__PROBLEM STATEMENT__:
Return all lines in the material below that contain "from".

__GIVEN DATA__:
#####
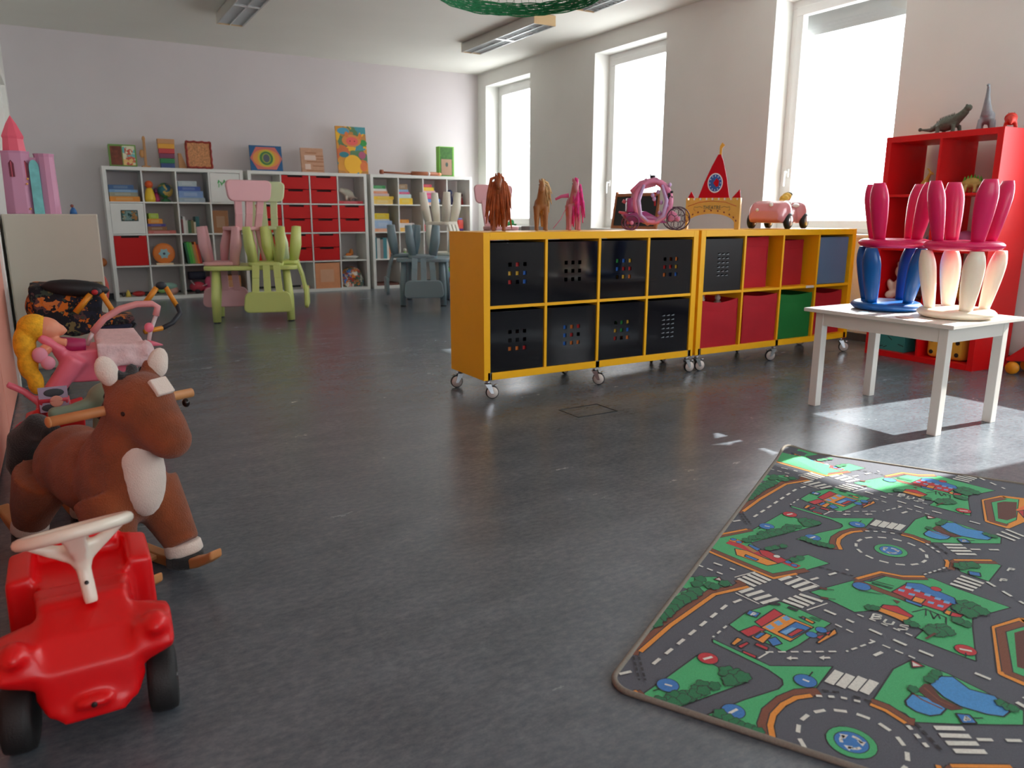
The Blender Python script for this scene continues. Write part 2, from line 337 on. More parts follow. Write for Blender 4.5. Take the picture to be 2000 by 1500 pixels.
for c, r in ((3, 0), (0, 1)):
    x0, z0 = cell(c, r); b = MB().use(m_shw); b.bb(x0+.003, x0+CEL-.003, .003, .02, z0+.003, z0+CEL-.003); d = b.build('door', t, bevel=.002)
    if c == 0:
        b = MB().use(mat((50, 70, 66), .6)); b.bb(x0+.10, x0+.27, -.001, .0025, z0+.14, z0+.26); pic = b.build('picture', d)
        b = MB().use(patch_mat('small_picture', [(50, 80, 78), (120, 150, 148), (150, 165, 150), (170, 120, 70), (70, 110, 105)], 28)); b.bb(x0+.11, x0+.26, -.0025, -.0012, z0+.15, z0+.25); b.build('picture_print', pic)
    else:
        b = MB().use(mat((40, 190, 80), .7)); rnd = random.Random(3)
        pts = [(x0+.09+.14*k/14, z0+.215+.02*math.sin(k*1.1)+(k % 2)*.02) for k in range(15)]
        b.tube([(p[0], .0, p[1]) for p in pts], .006, 5)
        b.tube([(x0+.215, 0, z0+.21), (x0+.225, 0, z0+.17)], .006, 5); b.tube([(x0+.1, 0, z0+.21), (x0+.095, 0, z0+.17)], .004, 5); b.build('drawing', d)
ROW = ['top', 'second', 'third', 'bottom']; CLN = ['first', 'second', 'third', 'fourth']
def wherecell(nm, c, r): return '%s row %s cell, %s white shelf' % (ROW[r], CLN[c], nm)
def stack(nm, c, r, items, dx=.01, dep=.26, y=.03, kind='game_box', word='game box', cat='game box'):
    """items bottom up: colour word, rgb, width, height[, x shift]"""
    _, cell, TW = UN[nm]; x0, z0 = cell(c, r); z = z0+.0005; n = len(items)
    for i, it in enumerate(items):
        cw, rgb, w, h = it[:4]; sx = it[4] if len(it) > 4 else 0
        b = MB().use(mat(rgb, .5, .05, 20)); b.bb(-w/2, w/2, -dep/2, dep/2, 0, h-.0006)
        b.use(mat([min(255, v*.75+55) for v in rgb], .5)); b.bb(-w*.3, w*.25, -dep/2-.0012, -dep/2, h*.25, h*.75)
        o = b.build(kind, None, bevel=.002); o.location = TW @ Vector((x0+dx+w/2+sx, y+dep/2+.004*i, z)); o.rotation_euler = (0, 0, random.uniform(-.03, .03))
        pos = 'standing alone' if n == 1 else ('topmost in stack' if i == n-1 else ('lowest in stack' if i == 0 else '%s up in stack' % (CLN+['fifth', 'sixth'])[i]))
        tag(o, '%s %s %s, %s' % (cw, word, pos, wherecell(nm, c, r)), cat, 'boxed games in the white shelves'); z += h
def books(nm, c, r, items, x=.012, lean=0):
    _, cell, TW = UN[nm]; x0, z0 = cell(c, r); px = x0+x
    for i, (cw, rgb, w, h) in enumerate(items):
        b = MB().use(mat(rgb, .5, .04, 20)); b.bb(0, w, 0, .2, 0, .004) if False else b.bb(0, .003, 0, .19, 0, h); b.bb(w-.003, w, 0, .19, 0, h); b.bb(0, w, -.003, 0, 0, h)
        b.use(mat((225, 220, 205), .8)); b.bb(.003, w-.003, 0, .185, .003, h-.003)
        o = b.build('book', None); off = h*math.sin(abs(lean))
        o.location = TW @ Vector((px, .035, z0+(w*math.sin(-lean) if lean < 0 else 0)+.0008)); o.rotation_euler = (0, lean, 0)
        if lean > 0: o.location.z += w*math.sin(lean)
        px += w/math.cos(lean)+.001
        tag(o, '%s upright book, %s from left, %s' % (cw, (CLN+['fifth', 'sixth', 'seventh', 'eighth'])[i], wherecell(nm, c, r)), 'book', 'books standing in the white shelves')
def cellobj(nm, c, r, name, label, cat, fn, dx=.16, dy=.12, rz=0):
    _, cell, TW = UN[nm]; x0, z0 = cell(c, r); loc = TW @ Vector((x0+dx, dy, z0+.0008)); b = MB(); kw = fn(b) or {}
    o = b.build(name, None, **kw); o.location = loc; o.rotation_euler = (0, 0, rz); return tag(o, label, cat)
A = dict
OR, BL, LB, WH, GR, RD, YE, PK, TL, LG, DB, SK = (222, 140, 40), (50, 90, 160), (120, 160, 200), (205, 205, 200), (60, 140, 70), (190, 40, 50), (235, 195, 50), (215, 90, 130), (40, 130, 135), (150, 195, 90), (35, 45, 80), (228, 160, 120)
stack('left', 0, 0, [('orange', OR, .30, .055), ('cream patterned', (150, 150, 130), .28, .045), ('light blue', LB, .285, .03), ('blue', (60, 95, 140), .25, .05)])
stack('left', 2, 0, [('pale grey', (150, 165, 175), .28, .05), ('white and blue', (120, 150, 195), .26, .075), ('blue', (60, 90, 165), .24, .05), ('light grey', (170, 185, 190), .20, .06)])
stack('left', 1, 1, [('salmon', (190, 100, 90), .29, .035), ('brown', (140, 95, 60), .20, .045), ('purple', (70, 60, 130), .19, .03), ('orange', OR, .15, .055, .01), ('lime green', (165, 190, 60), .10, .06, .02)])
books('left', 2, 1, [('dark red', (110, 50, 50), .018, .16), ('white', WH, .025, .19), ('pale', (190, 185, 175), .02, .15), ('dark green', (60, 90, 60), .035, .14), ('olive', (110, 100, 60), .03, .15), ('cream', (200, 190, 165), .02, .13), ('teal', (40, 95, 95), .04, .19)])
books('left', 2, 2, [('dark green', (30, 90, 60), .022, .24), ('bright green', (60, 160, 60), .03, .25), ('lime', (110, 170, 70), .025, .245), ('tan', (180, 130, 80), .025, .22), ('orange', (220, 110, 40), .02, .25), ('red', (170, 40, 35), .025, .22)], lean=-.13, x=.05)
stack('left', 3, 1, [('brown cardboard', (150, 100, 60), .17, .26)], kind='wooden_box', word='box', cat='box')
stack('left', 3, 3, [('tan wicker', (196, 125, 70), .26, .20)], kind='storage_basket', word='basket', cat='basket')
stack('middle', 2, 3, [('peach wicker', (222, 150, 105), .315, .32)], kind='storage_basket', word='basket with a dark grip', cat='basket', y=.008)
stack('right', 0, 0, [('pale yellow', (235, 200, 110), .27, .06), ('yellow', YE, .28, .04), ('grey pink', (210, 180, 180), .22, .035), ('orange white', (230, 150, 110), .20, .03), ('white', (225, 225, 220), .19, .03), ('green and blue', (60, 150, 80), .18, .04)], dx=.005)
stack('right', 1, 0, [('yellow', YE, .19, .08), ('white and green', (190, 215, 215), .17, .05), ('pink', PK, .15, .03), ('pale blue', (130, 170, 210), .14, .03), ('multicoloured', (150, 120, 90), .13, .07)])
stack('right', 2, 0, [('peach', (235, 175, 140), .22, .03), ('blue', (70, 130, 210), .24, .045), ('pink', (230, 80, 130), .20, .075), ('white and pink', (225, 180, 190), .18, .03), ('yellow', YE, .16, .045), ('red', (200, 60, 80), .13, .04)])
stack('right', 0, 1, [('peach', (230, 160, 120), .26, .04), ('white and blue', (160, 185, 215), .24, .10), ('grey', (190, 195, 190), .21, .02), ('yellow', (228, 196, 30), .21, .075)])
stack('right', 1, 1, [('yellow', (240, 190, 90), .24, .05), ('white', (228, 220, 215), .21, .06), ('orange', OR, .13, .045)])
books('right', 0, 2, [('dark teal', (30, 110, 120), .018, .28), ('white', WH, .045, .27), ('greyish', (150, 135, 130), .04, .25), ('blue and green', (70, 140, 150), .05, .27), ('white thin', (230, 228, 220), .03, .25), ('orange', (235, 150, 95), .04, .245)])
stack('right', 3, 3, [('red and blue', (180, 60, 70), .20, .07), ('light blue', (120, 170, 215), .24, .08), ('green and yellow', (80, 180, 90), .22, .05)])
stack('right', 3, 1, [('yellow', (240, 200, 60), .17, .045)], dx=.002)
def f_bottle(b): b.use(mat((235, 90, 80), .4), True); b.bb(-.04, .04, -.04, .04, .03, .15); b.use(mat((90, 50, 130), .5)); b.bb(-.041, .041, -.041, .041, 0, .03); b.use(mat((130, 150, 220), .5)); b.bb(-.03, .03, -.03, .03, .15, .175); return A(bevel=.006)
cellobj('right', 3, 1, 'toy_tower', 'small red, purple and blue block tower, second row of right white shelf', 'toy', f_bottle, .235, .12)
def f_redball(b): b.use(mat((200, 60, 55), .5), True); b.ell((0, 0, .05), .05)
cellobj('right', 3, 1, 'toy_ball', 'red ball behind the block tower in the right white shelf', 'ball', f_redball, .17, .26)
def f_blobs(seed, cols, n, wx, hz, r0=.02, r1=.045):
    def f(b):
        rnd = random.Random(seed)
        for i in range(n):
            r = rnd.uniform(r0, r1); c = rnd.choice(cols); x = rnd.uniform(-wx, wx); z = max(r, rnd.uniform(0, hz)*(1-abs(x)/wx*.5)); b.use(mat(c, .5), True)
            k = rnd.random()
            if k < .5: b.ell((x, rnd.uniform(-.05, .06), z), (r, r, r*rnd.uniform(.7, 1)), seg=10)
            elif k < .8: b.smooth = False; b.box((x, rnd.uniform(-.05, .06), z+.004), (r*1.7, r*1.5, r*1.6), (rnd.uniform(-.4, .4), rnd.uniform(-.3, .3), rnd.random()*3))
            else: b.lathe([(r, 0), (r, r), (r*.5, r*1.2)], (x, rnd.uniform(-.05, .06), max(0, z-r)), 12)
    return f
m_bag = patch_mat('toy_bag_print', [(210, 205, 195), (60, 90, 70), (200, 60, 50), (230, 130, 30), (60, 120, 200), (225, 215, 200), (180, 120, 80), (90, 110, 100)], 26, .6)
def f_bag(b): b.use(m_bag, True); b.ell((0, 0, .13), (.145, .13, .13)); b.ell((.03, 0, .09), (.11, .12, .09)); b.bb(-.13, .13, -.11, .11, .0, .12); return A(remesh=.012, smooth_it=4)
cellobj('middle', 3, 3, 'toy_bag', 'bulging bag of colourful printed blocks in bottom right of middle white shelf', 'bag', f_bag, .168, .15)
def f_saucer(b): b.use(mat((220, 220, 218), .4), True); b.lathe([(0, 0), (.06, 0), (.10, .03), (.11, .035), (.07, .045), (0, .05)]); b.use(mat((230, 130, 50), .5)); b.ell((-.03, -.02, .06), (.04, .03, .022)); b.use(mat((200, 120, 50), .6)); b.lathe([(.02, .045), (.03, .08), (.018, .12), (0, .135)], (.02, .02, 0), 14)
cellobj('middle', 3, 2, 'toy_boat', 'white toy boat with orange figures, third row of middle white shelf', 'toy', f_saucer, .17, .16)
def f_animal(b):
    b.use(mat((200, 196, 180), .7), True); b.ell((0, 0, .09), (.09, .05, .055), (0, .5, 0)); b.ell((-.08, 0, .13), (.04, .035, .035)); b.tube([(.05, 0, .06), (.12, -.01, .03)], [.02, .008]); b.ell((-.03, -.03, .03), (.02, .02, .035)); b.ell((.04, .03, .03), (.02, .02, .035)); return A(remesh=.008, smooth_it=3)
cellobj('middle', 3, 0, 'toy_animal', 'pale toy animal lying in top right cell of the middle white shelf', 'toy', f_animal, .17, .15).location.z += .036
stack('middle', 3, 0, [('red', (190, 50, 60), .32, .034)], dx=.006, kind='tray', word='tray', cat='tray')
def f_eggs(b): b.use(mat((230, 200, 195), .4), True); b.ell((0, 0, .03), (.04, .03, .03)); b.use(mat((200, 60, 90), .5)); b.ell((.05, 0, .02), (.03, .03, .02)); b.ell((.02, .04, .022), .02)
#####
__FINAL ANSWER__:
The Blender Python script for this scene continues. Write part 2, from line 337 on. More parts follow. Write for Blender 4.5. Take the picture to be 2000 by 1500 pixels.
        tag(o, '%s upright book, %s from left, %s' % (cw, (CLN+['fifth', 'sixth', 'seventh', 'eighth'])[i], wherecell(nm, c, r)), 'book', 'books standing in the white shelves')